As we drove along in the heat of the day, there was less visible wildlife. Until we arrived at a wonderful waterhole and watched as a large herd of elephants bathed, drank and played in the water. After a while, we continued on to eventually arrive at Ndololo Camp to a welcome reception by the staff. We were taken to our tents to relax and freshen up. After resting for some hours we decided to take a loop drive along the tracks around Kanderi Swamp. This is often a very rewarding drive, and we were glad to see a pride of lions preparing to hunt in the distance.

Early the next morning we explored the vast plains and dry river beds around Aruba dam, there are a number of water holes in the area that are worth the wait as you never know what species might want to come and quench their thirst. On this occasion, a red cloud appeared on the horizon and a large herd of buffalo converged onto the waterhole in record time.

We also found a magnificent herd of fringe-eared oryx, quite a sight to watch them in motion. Further onwards we found a pride of lions near the Aruba dam, it should be noted that the male lions in Tsavo East, in particular, are almost maneless. We observed an interesting family group of dwarf mongoose living inside a large termite mound, they posed for a short moment as they enjoyed the morning sun. Soon we headed back to Ndololo Camp to relax during the heat of the day.

The next day we drove out very early and headed towards Lugards falls, one of the prettiest stretches along the Galana River, Lugards Falls is a wonderful landscape of water-sculpted channels and striated rocks. We saw many elephants on the drive, as well as a herd of Gerenuk with their long necks and ability to stand on their back legs and fed on small trees and shrubs. The falls are also a place where people are allowed to get out of their vehicles at their own risk. It is best to arrive by mid-morning, as the midday sun can be quite aggressively hot on the rocks. On the return drive, we saw many tiny kirks dik-diks our family nicknamed them “dinky-dots” as they are so tiny cute and petite. We also saw many birds including vulturine guineafowl and Somali ostrich with their blue legs. Soon we arrived back at Ndololo Camp for our last night and had an enjoyable dinner together.

Early the next morning, nobody we able to go for breakfast for at an hour. The reason was that a large herd of more than 50 elephants were very near to our tented accommodation as they quenched their thirst at the small camp water hole. We all watched them at close range as young baby elephants played and adults trumpeted loudly. Eventually, the elephants moved off, and we were able to get some breakfast. Part of the excitement of staying in places without fences is that you never know what species you might encounter. WOW, what a wonderful “Bravo Tsavo” moment with the elephants, and what a wonderful way to leave this incredible place.

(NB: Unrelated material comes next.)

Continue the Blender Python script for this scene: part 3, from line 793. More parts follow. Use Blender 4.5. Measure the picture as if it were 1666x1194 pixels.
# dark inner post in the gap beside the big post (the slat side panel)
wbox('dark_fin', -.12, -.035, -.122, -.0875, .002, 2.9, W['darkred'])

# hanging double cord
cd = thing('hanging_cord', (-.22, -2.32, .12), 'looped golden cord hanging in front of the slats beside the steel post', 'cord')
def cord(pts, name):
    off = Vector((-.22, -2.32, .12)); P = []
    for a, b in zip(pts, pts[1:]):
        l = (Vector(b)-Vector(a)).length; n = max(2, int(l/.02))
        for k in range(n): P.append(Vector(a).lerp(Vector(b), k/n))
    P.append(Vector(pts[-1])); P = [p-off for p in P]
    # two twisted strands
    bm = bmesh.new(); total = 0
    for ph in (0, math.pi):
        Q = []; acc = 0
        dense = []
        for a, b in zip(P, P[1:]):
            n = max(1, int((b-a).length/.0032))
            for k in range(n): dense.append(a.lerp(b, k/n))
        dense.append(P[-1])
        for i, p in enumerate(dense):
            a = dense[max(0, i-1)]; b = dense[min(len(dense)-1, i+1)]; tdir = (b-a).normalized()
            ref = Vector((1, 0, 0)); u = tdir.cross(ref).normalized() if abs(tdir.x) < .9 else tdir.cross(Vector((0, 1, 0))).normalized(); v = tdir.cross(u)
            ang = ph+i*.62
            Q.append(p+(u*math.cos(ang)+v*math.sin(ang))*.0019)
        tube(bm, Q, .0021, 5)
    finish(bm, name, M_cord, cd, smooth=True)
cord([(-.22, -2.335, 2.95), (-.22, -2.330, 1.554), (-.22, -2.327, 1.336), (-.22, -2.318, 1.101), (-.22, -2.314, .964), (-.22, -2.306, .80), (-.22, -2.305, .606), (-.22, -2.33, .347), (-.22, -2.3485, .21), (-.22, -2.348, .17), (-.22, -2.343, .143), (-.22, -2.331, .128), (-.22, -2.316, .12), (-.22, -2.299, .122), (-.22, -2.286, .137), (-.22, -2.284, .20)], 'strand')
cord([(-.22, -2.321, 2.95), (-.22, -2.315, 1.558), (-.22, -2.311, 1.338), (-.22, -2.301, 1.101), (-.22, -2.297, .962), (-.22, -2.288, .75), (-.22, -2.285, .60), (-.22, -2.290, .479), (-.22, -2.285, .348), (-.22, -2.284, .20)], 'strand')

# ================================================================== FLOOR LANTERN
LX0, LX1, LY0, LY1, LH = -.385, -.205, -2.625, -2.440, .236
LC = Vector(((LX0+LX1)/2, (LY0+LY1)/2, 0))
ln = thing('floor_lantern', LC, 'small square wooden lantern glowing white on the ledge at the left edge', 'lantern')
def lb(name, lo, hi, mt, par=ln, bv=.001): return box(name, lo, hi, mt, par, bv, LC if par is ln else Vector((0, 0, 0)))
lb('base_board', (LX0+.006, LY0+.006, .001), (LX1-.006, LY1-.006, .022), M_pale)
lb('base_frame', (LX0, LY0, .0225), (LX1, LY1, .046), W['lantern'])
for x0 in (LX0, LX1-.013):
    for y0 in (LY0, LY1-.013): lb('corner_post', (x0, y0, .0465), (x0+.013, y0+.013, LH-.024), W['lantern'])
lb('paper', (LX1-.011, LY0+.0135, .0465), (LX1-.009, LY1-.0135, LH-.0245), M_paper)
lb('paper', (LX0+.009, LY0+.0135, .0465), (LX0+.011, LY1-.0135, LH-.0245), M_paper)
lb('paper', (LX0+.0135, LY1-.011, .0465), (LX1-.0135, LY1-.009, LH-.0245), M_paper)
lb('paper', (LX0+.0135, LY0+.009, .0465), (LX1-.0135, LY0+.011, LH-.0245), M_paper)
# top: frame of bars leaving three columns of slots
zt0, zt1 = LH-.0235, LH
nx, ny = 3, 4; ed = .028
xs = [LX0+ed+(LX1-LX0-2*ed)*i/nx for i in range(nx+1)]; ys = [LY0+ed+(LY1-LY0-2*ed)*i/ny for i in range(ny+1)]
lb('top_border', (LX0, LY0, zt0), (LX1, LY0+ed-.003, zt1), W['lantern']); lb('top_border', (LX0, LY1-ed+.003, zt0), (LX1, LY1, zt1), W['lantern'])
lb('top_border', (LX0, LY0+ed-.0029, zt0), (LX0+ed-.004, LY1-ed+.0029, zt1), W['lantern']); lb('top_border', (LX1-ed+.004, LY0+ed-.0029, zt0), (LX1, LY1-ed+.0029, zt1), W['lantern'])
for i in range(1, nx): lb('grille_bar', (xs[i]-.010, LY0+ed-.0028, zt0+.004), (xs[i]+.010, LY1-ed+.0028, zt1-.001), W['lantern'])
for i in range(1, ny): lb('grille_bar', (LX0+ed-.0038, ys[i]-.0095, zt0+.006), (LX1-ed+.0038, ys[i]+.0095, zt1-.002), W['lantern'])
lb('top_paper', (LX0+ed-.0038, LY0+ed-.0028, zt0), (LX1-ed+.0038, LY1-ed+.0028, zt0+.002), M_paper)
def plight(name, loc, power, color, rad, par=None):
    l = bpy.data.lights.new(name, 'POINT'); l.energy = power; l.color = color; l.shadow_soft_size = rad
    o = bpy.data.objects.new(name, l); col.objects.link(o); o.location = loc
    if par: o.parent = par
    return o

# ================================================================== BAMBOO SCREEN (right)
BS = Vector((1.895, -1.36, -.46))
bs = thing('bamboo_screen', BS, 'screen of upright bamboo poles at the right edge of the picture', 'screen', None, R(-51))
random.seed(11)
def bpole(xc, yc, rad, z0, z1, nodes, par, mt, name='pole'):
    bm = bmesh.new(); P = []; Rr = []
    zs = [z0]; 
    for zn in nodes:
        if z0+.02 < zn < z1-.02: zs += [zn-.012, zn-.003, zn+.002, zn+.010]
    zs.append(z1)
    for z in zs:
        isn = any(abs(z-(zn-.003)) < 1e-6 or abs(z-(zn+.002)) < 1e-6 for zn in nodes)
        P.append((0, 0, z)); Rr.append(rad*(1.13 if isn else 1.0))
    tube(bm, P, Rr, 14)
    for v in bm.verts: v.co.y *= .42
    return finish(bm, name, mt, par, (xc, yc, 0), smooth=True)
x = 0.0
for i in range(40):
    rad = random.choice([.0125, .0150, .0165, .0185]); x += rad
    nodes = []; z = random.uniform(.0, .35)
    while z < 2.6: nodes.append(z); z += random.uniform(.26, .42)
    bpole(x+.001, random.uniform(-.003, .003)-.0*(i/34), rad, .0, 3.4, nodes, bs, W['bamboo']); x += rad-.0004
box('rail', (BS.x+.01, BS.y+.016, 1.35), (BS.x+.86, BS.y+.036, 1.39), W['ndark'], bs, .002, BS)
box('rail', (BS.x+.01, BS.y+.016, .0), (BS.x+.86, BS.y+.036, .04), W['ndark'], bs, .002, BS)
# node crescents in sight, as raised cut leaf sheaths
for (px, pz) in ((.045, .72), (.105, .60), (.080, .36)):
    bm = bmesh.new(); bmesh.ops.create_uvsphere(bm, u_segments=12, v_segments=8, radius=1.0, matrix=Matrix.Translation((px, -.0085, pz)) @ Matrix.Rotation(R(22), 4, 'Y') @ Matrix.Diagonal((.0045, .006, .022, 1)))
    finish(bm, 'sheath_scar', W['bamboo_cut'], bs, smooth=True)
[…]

The park is open daily from 08h00 to 17h00.

 

Gareth JonesGareth Jones – Nairobi Park Dairy – A passionate writer & photographer

Comment(1)

  • stevedaly697

    December 5, 2019

    Asante sana for this latest insight into your explorations of Kenya’s wildlife Gareth. Love the elephants delaying breakfast – we stayed at Elephant Bedroom Camp in Samburu last year and had a similar experience when lunch was delayed one day, as two bull elephants wandered through the camp!

    While we have been to Tsavo West, its neighbour, Tsavo East is kore off the established tourist trail for some reason. Somewhere we must try to get to some time in the future. It is of course home to the DSWT Regeneration Centres where the orphan elephants are brought from the Nairobi orphanage for their reintroduction into the wild…. ….and what an amazing success story this is! My wife and I have be supporting the trust’s amazing work ever since our first visit to the Nairobi orphanage in 2008.